** Start of RECORD EXCERPTS **

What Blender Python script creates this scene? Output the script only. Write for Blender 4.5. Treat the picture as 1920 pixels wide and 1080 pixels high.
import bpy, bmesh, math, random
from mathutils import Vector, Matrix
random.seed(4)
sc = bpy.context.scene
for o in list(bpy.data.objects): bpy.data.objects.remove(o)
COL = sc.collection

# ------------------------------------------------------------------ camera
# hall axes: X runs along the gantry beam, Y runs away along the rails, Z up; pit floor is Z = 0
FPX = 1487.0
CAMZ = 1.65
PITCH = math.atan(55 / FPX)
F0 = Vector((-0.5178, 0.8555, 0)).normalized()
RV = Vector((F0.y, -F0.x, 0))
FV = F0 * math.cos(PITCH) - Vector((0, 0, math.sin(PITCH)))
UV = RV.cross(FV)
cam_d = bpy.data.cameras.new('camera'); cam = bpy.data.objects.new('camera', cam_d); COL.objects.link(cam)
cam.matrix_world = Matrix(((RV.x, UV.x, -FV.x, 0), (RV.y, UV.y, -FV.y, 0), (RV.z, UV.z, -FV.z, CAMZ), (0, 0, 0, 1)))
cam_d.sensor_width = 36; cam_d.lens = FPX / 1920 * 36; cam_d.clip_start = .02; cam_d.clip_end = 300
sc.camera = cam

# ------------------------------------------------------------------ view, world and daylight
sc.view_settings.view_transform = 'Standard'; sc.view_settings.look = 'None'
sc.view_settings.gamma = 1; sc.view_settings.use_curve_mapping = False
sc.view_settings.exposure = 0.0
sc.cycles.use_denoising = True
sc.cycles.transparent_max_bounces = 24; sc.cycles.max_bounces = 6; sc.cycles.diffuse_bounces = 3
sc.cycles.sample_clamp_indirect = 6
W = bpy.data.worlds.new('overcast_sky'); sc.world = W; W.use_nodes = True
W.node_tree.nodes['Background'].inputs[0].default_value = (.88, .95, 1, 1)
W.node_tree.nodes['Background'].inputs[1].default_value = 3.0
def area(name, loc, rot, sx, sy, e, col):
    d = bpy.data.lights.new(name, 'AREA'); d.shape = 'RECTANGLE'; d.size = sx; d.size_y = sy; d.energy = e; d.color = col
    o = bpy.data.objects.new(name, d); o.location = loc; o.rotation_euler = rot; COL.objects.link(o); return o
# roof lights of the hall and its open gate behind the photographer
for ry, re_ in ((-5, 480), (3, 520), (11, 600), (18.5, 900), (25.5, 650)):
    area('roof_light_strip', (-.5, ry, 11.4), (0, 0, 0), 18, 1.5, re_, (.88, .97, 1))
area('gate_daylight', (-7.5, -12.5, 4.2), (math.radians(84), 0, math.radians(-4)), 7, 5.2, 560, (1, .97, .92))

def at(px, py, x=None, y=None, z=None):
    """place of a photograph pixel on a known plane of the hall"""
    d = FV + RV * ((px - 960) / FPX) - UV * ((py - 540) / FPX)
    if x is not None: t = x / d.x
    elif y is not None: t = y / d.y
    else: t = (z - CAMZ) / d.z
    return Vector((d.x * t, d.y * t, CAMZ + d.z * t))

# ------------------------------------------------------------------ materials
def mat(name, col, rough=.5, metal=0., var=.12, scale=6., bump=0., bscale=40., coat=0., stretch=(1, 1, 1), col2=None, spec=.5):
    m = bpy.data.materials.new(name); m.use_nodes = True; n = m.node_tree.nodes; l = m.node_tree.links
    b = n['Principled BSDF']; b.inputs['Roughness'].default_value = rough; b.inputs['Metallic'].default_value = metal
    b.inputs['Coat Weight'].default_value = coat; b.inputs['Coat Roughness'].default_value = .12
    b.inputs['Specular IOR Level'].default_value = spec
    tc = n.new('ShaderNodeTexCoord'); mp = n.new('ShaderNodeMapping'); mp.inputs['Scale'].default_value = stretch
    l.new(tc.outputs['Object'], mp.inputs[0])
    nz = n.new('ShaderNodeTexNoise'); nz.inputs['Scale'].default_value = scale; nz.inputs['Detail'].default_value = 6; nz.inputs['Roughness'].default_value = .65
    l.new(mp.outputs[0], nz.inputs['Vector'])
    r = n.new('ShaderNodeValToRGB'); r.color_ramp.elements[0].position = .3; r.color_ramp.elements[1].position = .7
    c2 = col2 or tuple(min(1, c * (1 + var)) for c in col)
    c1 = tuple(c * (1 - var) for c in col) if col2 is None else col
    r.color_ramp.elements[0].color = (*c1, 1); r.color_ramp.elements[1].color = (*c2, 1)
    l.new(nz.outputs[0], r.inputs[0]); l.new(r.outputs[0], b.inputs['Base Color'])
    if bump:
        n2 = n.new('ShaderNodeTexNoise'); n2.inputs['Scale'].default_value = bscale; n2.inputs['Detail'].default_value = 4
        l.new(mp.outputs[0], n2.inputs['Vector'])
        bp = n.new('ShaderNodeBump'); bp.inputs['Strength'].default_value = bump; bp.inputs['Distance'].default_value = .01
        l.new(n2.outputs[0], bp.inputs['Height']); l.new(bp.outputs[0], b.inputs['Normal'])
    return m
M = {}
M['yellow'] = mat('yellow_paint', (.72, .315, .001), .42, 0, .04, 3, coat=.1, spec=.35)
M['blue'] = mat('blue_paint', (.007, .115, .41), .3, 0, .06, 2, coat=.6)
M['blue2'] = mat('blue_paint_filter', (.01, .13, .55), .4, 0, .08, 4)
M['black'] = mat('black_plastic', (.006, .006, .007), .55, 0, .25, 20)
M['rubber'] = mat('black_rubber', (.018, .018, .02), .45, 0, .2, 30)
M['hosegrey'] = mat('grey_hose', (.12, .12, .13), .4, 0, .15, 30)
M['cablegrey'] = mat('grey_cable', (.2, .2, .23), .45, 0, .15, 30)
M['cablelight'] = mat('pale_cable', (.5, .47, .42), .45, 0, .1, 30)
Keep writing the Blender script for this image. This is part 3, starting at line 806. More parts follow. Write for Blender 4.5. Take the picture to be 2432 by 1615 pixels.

** End of RECORD EXCERPTS **

*WHAT IS EXPECTED:* Reproduce the records above exactly, from the first line through the line containing "COL = sc.collection", and output nothing else.

*SOLUTION:*
What Blender Python script creates this scene? Output the script only. Write for Blender 4.5. Treat the picture as 1920 pixels wide and 1080 pixels high.
import bpy, bmesh, math, random
from mathutils import Vector, Matrix
random.seed(4)
sc = bpy.context.scene
for o in list(bpy.data.objects): bpy.data.objects.remove(o)
COL = sc.collection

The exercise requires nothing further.